Aquella noche Sarmiento reclamó otros seiscientos voluntarios, les hizo cubrirse la cara de hollín y les ordenó hacerse de daga y espada. De pronto las puertas de la fortaleza española se abrieron de par en par y al momento cientos de sombras aparecieron ante las narices de los turcos. Qué Dios los pillara confesados, porque no era para menos, allí estaban los tercios, daga en boca, gritando cual demonios y corriendo a pecho descubierto, como si no temieran la muerte. El pánico se adueñó de los turcos y se desató una estampida que arrolló con todo lo que pilló a su paso, incluso llegaron a pisotear la tienda del mismísimo Barbarroja y tuvieron que llevárselo a rastras para ponerlo a salvo. Sarmiento ordenó nuevamente la retirada dejando tras de sí unos cuatro mil turcos muertos y perdiendo él casi cien hombres.

Y así, día tras día los españoles siguieron resistiendo como buenamente podían, espada o arcabuz en mano, con la mecha siempre encendida, y aferrados a Dios hasta el último suspiro de sus vidas. Pero cierto día Sarmiento haciendo recuento cae en la cuenta de que había perdido a más de mil hombres y sabía de sobra que esto se haría notar cada vez más en los sucesivos enfrentamientos. Por estas fechas también se dieron algunas deserciones, entre las cuales destacaron la de 2 moriscos del reino de Granada que al parecer habían mantenido conversación con Barbarroja, y aunque Sarmiento los mandó ahorcar ya era tarde, pues habían chivado al enemigo la manera de penetrar en la fortaleza, que no era otra que atacando la ciudadela Norte.
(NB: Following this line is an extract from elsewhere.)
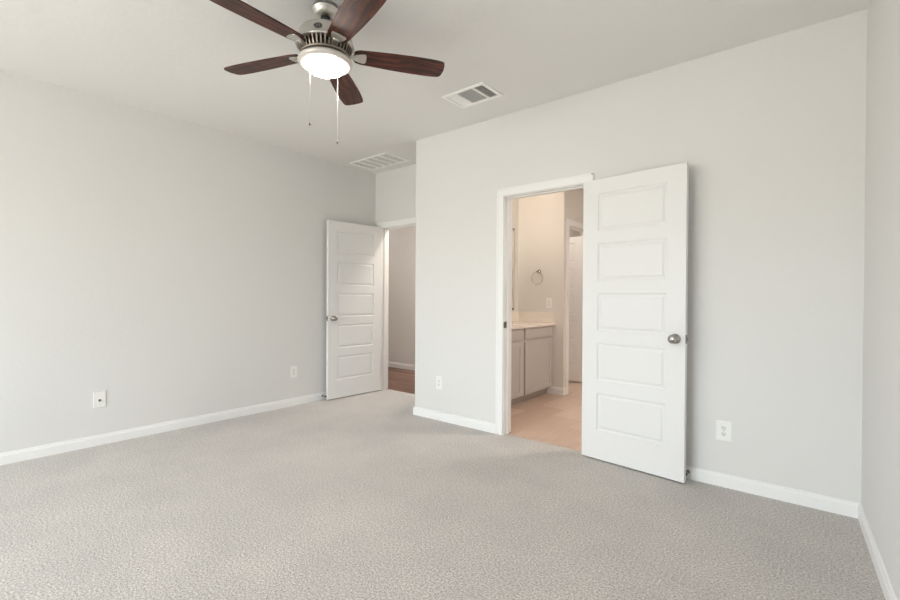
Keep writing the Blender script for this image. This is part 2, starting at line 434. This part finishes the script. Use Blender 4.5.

Barbarroja mandó bombardear por tierra y mar dicha zona, y voto a Dios que fue sin descanso, porque cuando los turcos asaltaron nuevamente la fortaleza no quedaban nada de aquella parte de la muralla. Los turcos entraron en tromba. Los españoles nada podían hacer más que aferrarse a sus armas y encomendarse a Dios, sabían que aquel día tenían grabado su destino, pero no iban a dejar que el diablo se los llevase así como así.

Por más que intentaron los turcos romper con la línea española no eran capaces de atravesar aquel muro de picas y arcabuces. En estas llegaron los jenízaros, apostaron sus mosquetes y descargaron una gran nube de pólvora, seguidamente lanzaron piñatas impregnadas de fuego griego y otros proyectiles. El muro de lanzas se deshizo por completo, ahora los españoles retrocedían ordenadamente, trataban de atraer a los enemigos a su trampa: una mina que habían construido a base de barriles de pólvora. En cuanto los infieles pisaron el terreno maldito, Munguía detonó la sorpresa y decenas de turcos volaron por los aires. Aquello no atemorizó a los invasores, que seguían llegando a cientos.

A pesar del desastre inicial y la continua acometida enemiga, los españoles aun mantenían a raya a los turcos y juro por Dios que ambos pasaron las de Caín. En cuanto comenzó a anochecer los oficiales musulmanes hicieron recuento de bajas y decidieron retirarse. No quedaba tiempo, ya mañana darían el golpe de gracia.

Aquel día, tras la retirada del turco, la compañía de Sarmiento quedaba muy diezmada, apenas quedaban una centena de hombres para resistir nuevamente.